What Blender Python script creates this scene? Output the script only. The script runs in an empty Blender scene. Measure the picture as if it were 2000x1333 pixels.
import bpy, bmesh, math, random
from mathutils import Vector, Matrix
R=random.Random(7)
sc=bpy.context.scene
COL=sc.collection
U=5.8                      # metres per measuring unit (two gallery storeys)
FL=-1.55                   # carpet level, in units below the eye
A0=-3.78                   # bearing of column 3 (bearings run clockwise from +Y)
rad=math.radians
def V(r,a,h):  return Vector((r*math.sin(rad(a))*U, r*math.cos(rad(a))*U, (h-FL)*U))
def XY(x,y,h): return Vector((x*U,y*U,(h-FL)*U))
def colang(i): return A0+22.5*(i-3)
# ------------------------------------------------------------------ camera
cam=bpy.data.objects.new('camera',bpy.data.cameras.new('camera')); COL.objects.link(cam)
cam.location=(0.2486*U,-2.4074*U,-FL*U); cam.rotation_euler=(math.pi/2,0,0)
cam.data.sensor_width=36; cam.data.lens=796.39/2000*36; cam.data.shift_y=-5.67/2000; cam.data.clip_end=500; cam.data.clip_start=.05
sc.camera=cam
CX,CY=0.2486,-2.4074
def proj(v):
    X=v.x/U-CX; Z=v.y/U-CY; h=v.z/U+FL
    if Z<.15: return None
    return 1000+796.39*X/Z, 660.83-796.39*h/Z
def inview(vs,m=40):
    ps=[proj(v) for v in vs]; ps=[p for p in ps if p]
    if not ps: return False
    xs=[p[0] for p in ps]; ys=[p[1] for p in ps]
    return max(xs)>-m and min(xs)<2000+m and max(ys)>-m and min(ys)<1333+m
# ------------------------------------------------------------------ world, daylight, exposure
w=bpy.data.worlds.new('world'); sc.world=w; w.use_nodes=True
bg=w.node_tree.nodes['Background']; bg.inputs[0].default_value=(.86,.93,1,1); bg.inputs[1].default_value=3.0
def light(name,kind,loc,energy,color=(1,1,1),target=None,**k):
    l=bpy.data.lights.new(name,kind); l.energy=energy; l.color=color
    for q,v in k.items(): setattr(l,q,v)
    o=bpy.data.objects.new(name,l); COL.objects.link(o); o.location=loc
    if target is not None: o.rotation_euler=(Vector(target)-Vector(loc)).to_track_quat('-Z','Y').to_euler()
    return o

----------

**PROBLEM TO SOLVE:**
The whole listing above needs to be written out again exactly.

**SOLUTION TO THIS PROBLEM:**
What Blender Python script creates this scene? Output the script only. The script runs in an empty Blender scene. Measure the picture as if it were 2000x1333 pixels.
import bpy, bmesh, math, random
from mathutils import Vector, Matrix
R=random.Random(7)
sc=bpy.context.scene
COL=sc.collection
U=5.8                      # metres per measuring unit (two gallery storeys)
FL=-1.55                   # carpet level, in units below the eye
A0=-3.78                   # bearing of column 3 (bearings run clockwise from +Y)
rad=math.radians
def V(r,a,h):  return Vector((r*math.sin(rad(a))*U, r*math.cos(rad(a))*U, (h-FL)*U))
def XY(x,y,h): return Vector((x*U,y*U,(h-FL)*U))
def colang(i): return A0+22.5*(i-3)
# ------------------------------------------------------------------ camera
cam=bpy.data.objects.new('camera',bpy.data.cameras.new('camera')); COL.objects.link(cam)
cam.location=(0.2486*U,-2.4074*U,-FL*U); cam.rotation_euler=(math.pi/2,0,0)
cam.data.sensor_width=36; cam.data.lens=796.39/2000*36; cam.data.shift_y=-5.67/2000; cam.data.clip_end=500; cam.data.clip_start=.05
sc.camera=cam
CX,CY=0.2486,-2.4074
def proj(v):
    X=v.x/U-CX; Z=v.y/U-CY; h=v.z/U+FL
    if Z<.15: return None
    return 1000+796.39*X/Z, 660.83-796.39*h/Z
def inview(vs,m=40):
    ps=[proj(v) for v in vs]; ps=[p for p in ps if p]
    if not ps: return False
    xs=[p[0] for p in ps]; ys=[p[1] for p in ps]
    return max(xs)>-m and min(xs)<2000+m and max(ys)>-m and min(ys)<1333+m
# ------------------------------------------------------------------ world, daylight, exposure
w=bpy.data.worlds.new('world'); sc.world=w; w.use_nodes=True
bg=w.node_tree.nodes['Background']; bg.inputs[0].default_value=(.86,.93,1,1); bg.inputs[1].default_value=3.0
def light(name,kind,loc,energy,color=(1,1,1),target=None,**k):
    l=bpy.data.lights.new(name,kind); l.energy=energy; l.color=color
    for q,v in k.items(): setattr(l,q,v)
    o=bpy.data.objects.new(name,l); COL.objects.link(o); o.location=loc
    if target is not None: o.rotation_euler=(Vector(target)-Vector(loc)).to_track_quat('-Z','Y').to_euler()
    return o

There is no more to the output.